Introduction to Native American Studies
Dawna Heiliger
Introduction to Native American Studies
Final
12/06/2015
The importance of knowing ancestors, cultural practices and heritage is different for everyone. Professor Finley’s class Introduction to Native American studies has provided me with the insight to understand this importance of ancestors, cultural practices and heritage. Where we come from and what we practice and hold onto from our culture is important not only in knowing your past but that of understanding others and how this affects the world around us. There is priceless knowledge in respecting and honoring our differences and there are impacts both negative and positive when we negative these differences.
I have chosen to discuss the following from Professor Finley’s class for part one of my paper: Suspending Damage: A Letter to Communities written by Eve Tuck, The concept of soul wound from the book Yakama Rising by Michelle M. Jacob and Decolonization is not a metaphor by Tuck and Yang . The ancestor whom I have chosen for part two of the paper is my mother Wanda.
In the book Yakama Rising by Michelle M. Jacob she talks about the concept of “soul wound” and its importance in decolonization as it addresses the root cause of social issues that can be dated back to early and present settler colonial violence. This approach is a way to address issues of colonization within the self. Michelle Jacob also shows us how the Wapato Indian Club youth group has allowed them the platform to express culture traditions through dance. This club in return spreads the knowledge of the culture to others, engages the community, and carries on the traditions of its people. Several positive things from this club help to decolonize the Yakama people. In the book Michelle Jacobs writes about the effects of the Wapato Indian Club on healing the male student Haver. “The Wapato Indian Club gave him an opportunity to begin healing it uniquely connected him with his own culture and with other cultures” (Jacob 44).
The Wapato Indian Club model “provides an example of a decolonizing praxis that emphasizes the importance of the local context and the connection to place based teachings. It encourages all peoples to build a relationship with the special beings/relatives with whom they share the land. According to indigenous teachings, the Creator has placed important teachers, like the swan, in our presence, and we have the honor to learn from these beings/relative” (Jacob 46). This is an important example of healing through cultural practices. Haver was able to heal himself from within through the use of the knowledge of his ancestors. This is an important example of healing through cultural practices. Haver was able to heal himself from within through the use of the knowledge of his ancestors.
In the first article, Suspending Damage: A Letter to Communities the author Eve Tuck challenges us to rethink our research to embody that of a desire-centered research that reflects knowledge, and hope instead of damage, “desired based frameworks are concerned with understanding complexity, contradiction, and the self-determination of lived lives” (Tuck 416) and “desire is about longing, about a presence that is enriched by both the past and the future. It is integral to our humanness” (Tuck 417). A desire-center framework points instead toward wisdom and hope, as Tuck says, “so that people are seen as more than broken and conquered. This is to say that even when communities are broken and conquered, they are so much more than that—so much more that this incomplete story is an act of aggression” (Tuck 416).

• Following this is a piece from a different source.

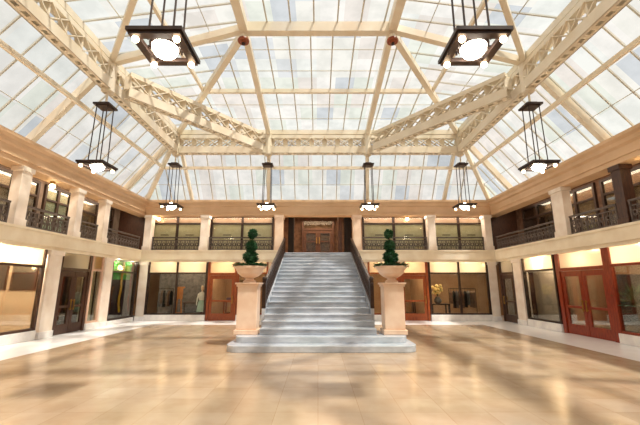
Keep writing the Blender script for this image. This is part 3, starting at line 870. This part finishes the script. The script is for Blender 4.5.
# far left shop
mannequin(-6.2, FY + .6, 'pale mannequin in white top and mint skirt in far left shop', 'white', 'mint', h=.98)
t = thing('wooden_stand', 'orange wooden display stand behind the far left shop window', 'stand', (-7.55, FY + 1.0, 0))
link('board', MB().box(-7.72, -7.38, FY + .96, FY + 1.04, 1.05, 1.62).box(-7.8, -7.3, FY + .94, FY + 1.06, 1.62, 1.7), M['orange'], t)
for s_ in (-1, 1): link('leg', MB().beam((-7.55 + s_ * .19, FY + 1.0, .001), (-7.55 + s_ * .1, FY + 1.0, 1.1), .06, .06), M['orange'], t)
link('foot_bar', MB().box(-7.74, -7.36, FY + .98, FY + 1.02, .3, .35), M['orange'], t)
def rack(x0, x1, y, label, glabel, mats, n, along='x', h=1.6):
    t = thing('clothes_rack', label, 'rack', ((x0 + x1) / 2, y, 0))
    link('rail', MB().tube([(x0, y, h), (x1, y, h)], .018, 8), M['bronze'], t)
    for x in (x0, x1):
        link('post', MB().tube([(x, y, .02), (x, y, h)], .018, 8).box(x - .03, x + .03, y - .22, y + .22, .001, .03), M['bronze'], t)
    for k in range(n):
        x = x0 + (x1 - x0) * (k + .7) / (n + .4)
        L = random.uniform(.75, 1.05)
        g = MB().lathe([(.2, -L), (.18, -L * .6), (.2, -.22), (.16, -.14), (.03, -.07)], (x, y, h - .03), 12, .22, 1.0)
        o = link('garment', g, M[mats[k % len(mats)]], loc=(x, y, h))
        hk = MB().tube([(x, y, h - .1), (x, y, h + .03), (x, y + .02, h + .045), (x, y + .035, h + .025)], .006, 6); link('hook', hk, M['bronze'], o)
        tag(o, glabel, 'garment', glabel)
    return t
rack(-8.75, -7.95, FY + 1.1, 'clothes rack of dark garments behind the far left window', 'dark grey or brown garment hanging in the far left shop', ['greyn', 'brownn', 'black'], 6)
table(-7.0, FY + 1.7, 1.3, .6, .85, 'dark wooden display table at the back of the far left shop')
# far left door interior
table(-4.9, FY + 1.8, .8, .6, .9, 'brown counter table inside the far left wooden door', m='wood')
o = link('folded_cloth', MB().box(-5.15, -4.65, FY + 1.62, FY + 1.98, .905, 1.1), M['purple'], bevel=.04); tag(o, 'folded lilac cloth on the counter inside the far left door', 'cloth')
# far right shop
table(6.55, FY + .95, 1.0, .6, .8, 'dark display table with flowers in the far right shop', m='black')
t = thing('flower_vase', 'round grey vase of cream flowers in the far right shop window', 'flowers', (6.5, FY + .95, .802))
link('vase', MB().lathe([(.1, 0), (.19, .1), (.2, .2), (.1, .33), (.12, .37)], (6.5, FY + .95, .802), 18), M['greyn'], t, smooth=True)
mb = MB()
for i in range(26):
    a = random.uniform(0, 2 * PI); r = random.uniform(.02, .26); zz = 1.35 + random.uniform(0, .42)
    mb.ball((6.5 + r * math.cos(a), FY + .95 + r * math.sin(a) * .7, zz), random.uniform(.06, .1), 8)
o = link('blooms', mb, M['petal'], t)
mb = MB()
for i in range(60):
    a = random.uniform(0, 2 * PI); d = Vector((math.cos(a) * .5, math.sin(a) * .4, 1))
    mb.leafq(Vector((6.5, FY + .95, 1.17)), d, Vector((0, 0, 1)), random.uniform(.25, .5), .05)
link('stems', mb, M['leaf2'], t)
rack(7.15, 8.6, FY + 1.0, 'clothes rack of dark garments in the far right shop', 'dark garment hanging in the far right shop', ['brownn', 'black', 'greyn', 'brownn'], 9)
t = thing('wall_shelf', 'dark wooden shelf board above the flowers in the far right shop', 'shelf', (6.9, BY - 2.2, 1.95))
table(5.1, FY + 1.9, .8, .5, .9, 'low counter inside the far right wooden door', m='darkwood')
bpy.data.objects.remove(t)
# left shop
def fr(x0, x1, z0, z1, y, label, w=.07):
    t = thing('framed_picture', label, 'picture', ((x0 + x1) / 2, y, z0))
    link('frame', MB().box(x0, x1, y - .05, y, z0, z0 + w).box(x0, x1, y - .05, y, z1 - w, z1).box(x0, x0 + w, y - .05, y, z0 + w, z1 - w).box(x1 - w, x1, y - .05, y, z0 + w, z1 - w), M['darkwood'], t)
    link('canvas', MB().box(x0 + w, x1 - w, y - .03, y, z0 + w, z1 - w), M['canvas'], t)
fr(-10.75, -9.86, 1.6, 2.46, 12.448, 'large dark framed picture on the peach wall of the left shop')
fr(-11.25, -10.9, 1.6, 2.46, 12.448, 'narrow dark framed picture left of the larger one, left shop')
# dark doorway, green shop
mannequin(-10.3, 14.4, 'headless dress form in black behind the dark left doorway', 'black', 'black', h=1.0, headless=True, shell='black')
o = link('package', MB().box(-10.05, -9.75, 13.7, 14.1, .62, .72), M['white'])
table(-9.9, 13.9, .5, .7, .62, 'small dark table just inside the left dark doorway', m='black')
tag(o, 'flat white package on the small table inside the dark doorway', 'package')
t = thing('shop_banner', 'bright green banner with a lime patch in the left shop', 'banner', (-9.75, 17.05, 2.2))
link('cloth', MB().box(-9.78, -9.75, 16.4, 18.42, 2.05, 2.94), M['green'], t)
link('patch', MB().lathe([(.3, -.01), (.3, .01)], (0, 0, 0), 20, 1, 1) if False else MB().box(-9.748, -9.735, 17.65, 18.25, 2.3, 2.75), M['lime'], t, bevel=.1)
for hy in (16.5, 18.3): link('hook', MB().box(-9.775, -9.755, hy - .02, hy + .02, 2.95, SOF - .001), M['bronze'], t)
link('pole', MB().tube([(-9.765, 16.24, 2.955), (-9.765, 18.4, 2.955)], .022, 8), M['bronze'], t)
for y, m, lab in ((17.45, 'yellow', 'long yellow ribbon hanging down the middle of the green shop window'), (18.3, 'red', 'long red ribbon hanging at the far side of the green shop window')):
    mb = MB(); pts = [(-9.66 + .03 * math.sin(z * 5), y + .05 * math.sin(z * 3.3), z) for z in [2.9 - .12 * i for i in range(21)]]
    for a, b in zip(pts, pts[1:]): mb.beam(a, b, .16, .012, up=(1, 0, 0))
    o = link('ribbon', mb, M[m]); tag(o, lab, 'ribbon')
table(-10.2, 16.6, .7, .7, .9, 'dark display table in the green shop', m='maroon')
for k in range(3):
    o = link('folded_garment', MB().box(-10.48, -9.98, 16.3, 16.85, .903 + k * .16, .903 + k * .16 + .155), M[('purple', 'black', 'purple')[k]], bevel=.04)
    tag(o, ('purple folded garment at the bottom of the pile in the green shop', 'black folded garment in the middle of the pile, green shop', 'purple folded garment on top of the pile, green shop')[k], 'garment')
# right shop: palm in a tall black pot
t = thing('potted_palm', 'dark green leafy plant in a tall black pot behind right window', 'plant', (9.98, 11.3, 0))
link('pot', MB().lathe([(.26, .001), (.34, .7), (.38, 1.1), (.34, 1.1), (.3, 1.0), (0, .98)], (9.98, 11.3, 0), 20), M['black'], t, smooth=False)
mb = MB()
for i in range(150):
    a = random.uniform(0, 2 * PI); el = random.uniform(.2, 1.4); d = Vector((math.cos(a) * math.cos(el), math.sin(a) * math.cos(el), math.sin(el)))
    p = Vector((9.98, 11.3, 1.05)) + d * random.uniform(0.05, .45)
    mb.leafq(p, d + Vector((0, 0, -.3)), Vector((0, 0, 1)), random.uniform(.3, .5), .09)
link('leaves', mb, M['leaf2'], t)
t = thing('cabinet', 'tall black cabinet behind the plant in the right shop', 'cabinet', (11.2, 12.8, 0))
link('body', MB().box(10.7, 11.7, 12.5, 13.1, .001, 2.15), M['black'], t, bevel=.02)
for k in range(2):
    d = link('door', MB().box(10.72 + k * .49, 11.19 + k * .49, 12.47, 12.5, .08, 2.1), M['black'], t)
    link('knob', MB().ball((11.13 + k * .13, 12.455, 1.0), .02, 8), M['brass'], d)

# ------------------------------------------------------------------ lights
def area(x, y, z, sx, sy, e, c=(255, 220, 170), rot=(0, 0, 0)):  # added fill panels for the upper floor, no fixtures behind them
    l = bpy.data.lights.new('upper_fill_light', 'AREA'); l.shape = 'RECTANGLE'; l.size = sx; l.size_y = sy; l.energy = e; l.color = lin(c)[:3]
    o = bpy.data.objects.new('upper_fill_light', l); COL.objects.link(o); o.location = (x, y, z); o.rotation_euler = rot
    return o
def point(x, y, z, e, c=(255, 236, 208), r=.14):
    l = bpy.data.lights.new('shop_lamp_and_fill', 'POINT'); l.energy = e; l.color = lin(c)[:3]; l.shadow_soft_size = r
    o = bpy.data.objects.new('shop_lamp_and_fill', l); COL.objects.link(o); o.location = (x, y, z)
for x in (-8.1, -6.6, 6.6, 8.1): point(x, FY + .85, 2.72, 42)
for x in (-4.9, -3.4, 3.4, 4.9): point(x, FY + .85, 2.72, 34, (255, 228, 190))
for y in (9.6, 11.2): point(-W - .9, y, 2.72, 140)
point(-W - .9, 14.2, 2.72, 9); point(-W - .22, 16.9, 2.9, 16, (255, 244, 224), .05); point(-W - .22, 18.1, 2.9, 16, (255, 244, 224), .05)  # the two small lights are added to brighten the green banner
for y in (9.6, 11.0, 12.8): point(W + .8, y, 2.72, 45)
point(W + .36, 15.2, 2.75, 60); point(W + .7, 17.7, 2.72, 8)
area(0, 20.4, 5.8, 2.2, 1.4, 75, (255, 220, 180))  # added fill so the lobby door panes look light
for s_ in (-1, 1):
    area(s_ * 10.2, 12, 5.95, .8, 12, 240 if s_ < 0 else 130, (255, 232, 204))  # added fill along each side gallery
    area(s_ * 5.8, FY + .3, 5.48, 6.4, .3, 70, (255, 232, 210))  # added fill brightening the far gallery blinds
sun = bpy.data.lights.new('sun', 'SUN'); sun.energy = 6.0; sun.angle = math.radians(3); sun.color = (1, .96, .9)
so = bpy.data.objects.new('sun', sun); COL.objects.link(so); so.location = (0, 0, 30)
so.rotation_euler = Vector((-.36, .26, -.9)).to_track_quat('-Z', 'Y').to_euler()

w = bpy.data.worlds.new('sky'); SC.world = w; w.use_nodes = True
bg = w.node_tree.nodes['Background']; bg.inputs[0].default_value = (.985, .99, .985, 1); bg.inputs[1].default_value = .76

# ------------------------------------------------------------------ camera
cam = bpy.data.cameras.new('camera'); cam.sensor_width = 36; cam.lens = 348 / 640 * 36; cam.clip_start = .05; cam.clip_end = 200
cam.shift_x = 2 / 640
co = bpy.data.objects.new('camera', cam); COL.objects.link(co); co.location = (0, 0, 1.75)
co.rotation_euler = (math.radians(90 + 11.9), 0, 0)
SC.camera = co
vs = SC.view_settings
vs.view_transform = 'Standard'; vs.look = 'None'; vs.exposure = 0.2; vs.gamma = 1.0; vs.use_curve_mapping = False
SC.cycles.use_denoising = True
SC.cycles.max_bounces = 8; SC.cycles.transparent_max_bounces = 12
SC.cycles.sample_clamp_indirect = 4.0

When indigenous communities have the opportunity to share the wisdom of their ancestors, knowledge, and cultural practices in an accurate light history can be documented truthfully. The opportunity to share and focus on the positive aspects of indigenous communities creates a positive picture versus that of focusing on the damage. Ancestors of indigenous communities can feel good about where they come from when educators share more than just the history of damage that is regularly documented. “Because so many outsiders benefit from depicting communities as damaged, it will have to be these same communities that hold researches accountable for the frameworks and attitudes they employ. It is too tempting to proceed as usual” (Tuck 412). When one does not know the truth of their ancestors from within their indigenous community and the only information available is from researchers who report the damage, history becomes inaccurate and damaging creating a sense of shame of ones heritage.
Tuck and Yang in their article Decolonization is not a metaphor talk about “moves to innocence” which are ways we do away with our guilt and how we enact a “settler move towards innocence” (Tuck and Yang 10) when we focus on colonialism as something that only happens elsewhere. When we do things like claim a native ancestor or donate money to a cause we are as stated in the article “diversions, distractions, which relieve the settler of feeling of guilt or responsibility” (Tuck and Yang 21). “Directly and indirectly benefiting the erasure and assimilation of Indigenous people is a difficulty reality for settler to accept. The weight of the reality is uncomfortable; the misery of guilt makes one hurry toward any reprieve” (Tuck and Yang 9).